DATA PROVIDED ->
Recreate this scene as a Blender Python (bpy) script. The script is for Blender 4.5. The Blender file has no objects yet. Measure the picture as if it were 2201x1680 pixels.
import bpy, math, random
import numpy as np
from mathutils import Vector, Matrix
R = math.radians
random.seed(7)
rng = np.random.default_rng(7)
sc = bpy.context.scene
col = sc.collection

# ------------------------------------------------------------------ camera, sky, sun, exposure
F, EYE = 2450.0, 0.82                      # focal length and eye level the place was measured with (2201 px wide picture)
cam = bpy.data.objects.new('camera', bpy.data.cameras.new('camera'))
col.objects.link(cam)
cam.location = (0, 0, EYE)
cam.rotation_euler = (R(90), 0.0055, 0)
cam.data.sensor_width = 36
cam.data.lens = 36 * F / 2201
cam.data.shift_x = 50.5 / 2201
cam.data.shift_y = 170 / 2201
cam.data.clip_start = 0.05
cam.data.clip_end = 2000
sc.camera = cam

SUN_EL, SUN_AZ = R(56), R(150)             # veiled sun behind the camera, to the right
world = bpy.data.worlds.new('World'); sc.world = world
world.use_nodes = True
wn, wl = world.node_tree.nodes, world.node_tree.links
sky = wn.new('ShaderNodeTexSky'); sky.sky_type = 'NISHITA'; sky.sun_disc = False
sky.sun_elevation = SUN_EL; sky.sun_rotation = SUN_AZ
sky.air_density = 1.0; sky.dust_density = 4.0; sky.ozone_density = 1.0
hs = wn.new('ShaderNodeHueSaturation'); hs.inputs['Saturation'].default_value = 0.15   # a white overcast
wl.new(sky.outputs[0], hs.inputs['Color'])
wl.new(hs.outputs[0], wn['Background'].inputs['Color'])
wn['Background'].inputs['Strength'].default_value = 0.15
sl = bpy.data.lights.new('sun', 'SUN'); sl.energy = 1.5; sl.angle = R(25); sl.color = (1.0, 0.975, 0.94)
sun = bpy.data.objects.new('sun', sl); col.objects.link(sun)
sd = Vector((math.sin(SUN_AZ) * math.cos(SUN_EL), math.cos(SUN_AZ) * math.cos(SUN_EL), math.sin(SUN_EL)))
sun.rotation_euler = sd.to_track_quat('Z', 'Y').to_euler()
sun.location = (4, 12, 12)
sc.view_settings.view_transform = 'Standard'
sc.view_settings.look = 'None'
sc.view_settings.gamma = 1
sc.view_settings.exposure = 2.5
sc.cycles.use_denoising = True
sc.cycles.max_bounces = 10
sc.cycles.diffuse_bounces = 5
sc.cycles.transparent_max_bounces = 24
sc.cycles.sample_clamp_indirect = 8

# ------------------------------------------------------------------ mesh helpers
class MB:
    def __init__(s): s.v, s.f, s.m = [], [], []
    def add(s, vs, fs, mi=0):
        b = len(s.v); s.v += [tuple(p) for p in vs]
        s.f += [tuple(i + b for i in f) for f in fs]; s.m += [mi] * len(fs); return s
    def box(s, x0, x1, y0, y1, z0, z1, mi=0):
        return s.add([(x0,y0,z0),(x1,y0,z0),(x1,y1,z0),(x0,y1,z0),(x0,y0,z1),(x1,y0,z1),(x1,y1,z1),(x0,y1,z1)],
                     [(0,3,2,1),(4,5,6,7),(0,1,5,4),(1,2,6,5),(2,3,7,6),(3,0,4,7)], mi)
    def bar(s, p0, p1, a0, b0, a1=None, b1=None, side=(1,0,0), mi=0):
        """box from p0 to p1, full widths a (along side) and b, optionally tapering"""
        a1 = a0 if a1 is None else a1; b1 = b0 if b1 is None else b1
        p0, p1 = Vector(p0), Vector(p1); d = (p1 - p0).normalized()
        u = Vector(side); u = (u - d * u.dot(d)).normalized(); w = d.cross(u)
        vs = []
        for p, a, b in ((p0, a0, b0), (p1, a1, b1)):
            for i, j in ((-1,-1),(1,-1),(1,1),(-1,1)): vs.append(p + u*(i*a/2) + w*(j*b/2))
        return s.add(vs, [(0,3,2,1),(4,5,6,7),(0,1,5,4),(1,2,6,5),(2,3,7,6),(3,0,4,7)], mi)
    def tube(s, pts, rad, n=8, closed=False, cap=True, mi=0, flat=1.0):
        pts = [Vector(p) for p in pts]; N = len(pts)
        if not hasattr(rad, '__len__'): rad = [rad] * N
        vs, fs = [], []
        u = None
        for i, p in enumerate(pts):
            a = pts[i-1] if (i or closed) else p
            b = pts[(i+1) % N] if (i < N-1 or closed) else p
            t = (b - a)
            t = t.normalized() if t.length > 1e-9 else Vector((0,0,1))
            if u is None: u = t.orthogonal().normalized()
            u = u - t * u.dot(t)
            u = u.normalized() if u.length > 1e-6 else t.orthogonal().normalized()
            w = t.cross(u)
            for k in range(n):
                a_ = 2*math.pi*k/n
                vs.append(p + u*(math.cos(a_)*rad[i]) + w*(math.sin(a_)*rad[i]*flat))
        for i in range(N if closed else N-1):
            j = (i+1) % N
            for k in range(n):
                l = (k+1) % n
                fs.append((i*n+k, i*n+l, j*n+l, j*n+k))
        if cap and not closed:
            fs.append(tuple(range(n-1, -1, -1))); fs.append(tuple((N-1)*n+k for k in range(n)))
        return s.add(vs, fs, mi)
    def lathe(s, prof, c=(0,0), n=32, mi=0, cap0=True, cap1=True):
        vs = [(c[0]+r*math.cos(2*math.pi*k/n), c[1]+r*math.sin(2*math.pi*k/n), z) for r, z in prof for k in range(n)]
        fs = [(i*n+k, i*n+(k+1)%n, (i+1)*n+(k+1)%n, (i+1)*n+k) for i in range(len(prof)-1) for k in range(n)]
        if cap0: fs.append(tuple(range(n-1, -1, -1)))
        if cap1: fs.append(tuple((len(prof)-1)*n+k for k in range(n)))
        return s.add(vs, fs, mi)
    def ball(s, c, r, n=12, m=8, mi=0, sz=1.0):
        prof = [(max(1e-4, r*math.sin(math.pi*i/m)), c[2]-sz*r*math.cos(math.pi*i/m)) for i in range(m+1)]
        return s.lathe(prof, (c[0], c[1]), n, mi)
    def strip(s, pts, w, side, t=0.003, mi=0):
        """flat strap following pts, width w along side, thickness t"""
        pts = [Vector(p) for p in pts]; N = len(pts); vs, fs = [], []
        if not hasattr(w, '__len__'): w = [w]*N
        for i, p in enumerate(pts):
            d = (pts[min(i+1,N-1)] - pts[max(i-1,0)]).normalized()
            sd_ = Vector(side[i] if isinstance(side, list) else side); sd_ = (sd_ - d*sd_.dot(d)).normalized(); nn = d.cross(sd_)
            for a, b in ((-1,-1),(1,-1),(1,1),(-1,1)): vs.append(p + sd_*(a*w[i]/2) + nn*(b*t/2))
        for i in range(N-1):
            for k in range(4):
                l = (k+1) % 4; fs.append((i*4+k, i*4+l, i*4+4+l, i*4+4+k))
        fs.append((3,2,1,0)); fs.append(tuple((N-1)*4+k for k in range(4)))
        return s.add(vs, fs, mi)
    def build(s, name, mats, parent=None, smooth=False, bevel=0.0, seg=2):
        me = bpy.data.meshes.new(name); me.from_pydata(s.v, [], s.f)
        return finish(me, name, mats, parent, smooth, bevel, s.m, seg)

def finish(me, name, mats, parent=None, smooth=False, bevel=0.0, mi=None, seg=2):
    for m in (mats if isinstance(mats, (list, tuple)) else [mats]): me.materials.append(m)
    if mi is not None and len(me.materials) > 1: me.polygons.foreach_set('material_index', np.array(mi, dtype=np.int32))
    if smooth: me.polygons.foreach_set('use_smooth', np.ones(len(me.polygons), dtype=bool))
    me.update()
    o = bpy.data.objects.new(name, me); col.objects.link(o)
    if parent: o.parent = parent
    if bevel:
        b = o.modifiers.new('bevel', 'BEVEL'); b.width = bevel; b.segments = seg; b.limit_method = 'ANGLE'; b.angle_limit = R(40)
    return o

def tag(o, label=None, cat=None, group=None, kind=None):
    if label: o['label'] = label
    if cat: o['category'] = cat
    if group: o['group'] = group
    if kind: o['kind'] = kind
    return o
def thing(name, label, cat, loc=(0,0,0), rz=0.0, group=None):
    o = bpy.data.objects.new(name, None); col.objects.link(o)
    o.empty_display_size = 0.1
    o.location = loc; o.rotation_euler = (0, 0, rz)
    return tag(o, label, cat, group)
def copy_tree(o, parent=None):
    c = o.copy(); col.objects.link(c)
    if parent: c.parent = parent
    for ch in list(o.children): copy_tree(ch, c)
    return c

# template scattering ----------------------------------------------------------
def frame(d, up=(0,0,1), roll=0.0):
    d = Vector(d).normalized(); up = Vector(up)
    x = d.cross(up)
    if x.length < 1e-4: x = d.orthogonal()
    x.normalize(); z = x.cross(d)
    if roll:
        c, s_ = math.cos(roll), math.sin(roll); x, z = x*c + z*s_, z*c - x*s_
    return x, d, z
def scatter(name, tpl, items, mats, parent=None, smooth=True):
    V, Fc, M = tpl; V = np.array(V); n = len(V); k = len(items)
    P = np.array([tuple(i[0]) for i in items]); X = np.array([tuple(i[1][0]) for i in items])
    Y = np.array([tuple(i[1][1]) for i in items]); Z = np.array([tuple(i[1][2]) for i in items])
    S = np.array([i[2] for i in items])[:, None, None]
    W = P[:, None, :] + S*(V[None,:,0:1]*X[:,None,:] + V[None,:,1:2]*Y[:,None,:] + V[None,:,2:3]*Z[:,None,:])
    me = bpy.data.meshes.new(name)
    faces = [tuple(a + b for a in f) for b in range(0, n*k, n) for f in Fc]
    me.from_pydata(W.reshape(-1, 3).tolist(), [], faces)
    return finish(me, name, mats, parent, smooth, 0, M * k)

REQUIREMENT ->
Copy down every line of the material above that includes the string "objects".

PROBLEM SOLUTION ->
Recreate this scene as a Blender Python (bpy) script. The script is for Blender 4.5. The Blender file has no objects yet. Measure the picture as if it were 2201x1680 pixels.
cam = bpy.data.objects.new('camera', bpy.data.cameras.new('camera'))
col.objects.link(cam)
sun = bpy.data.objects.new('sun', sl); col.objects.link(sun)
    o = bpy.data.objects.new(name, me); col.objects.link(o)
    o = bpy.data.objects.new(name, None); col.objects.link(o)
    c = o.copy(); col.objects.link(c)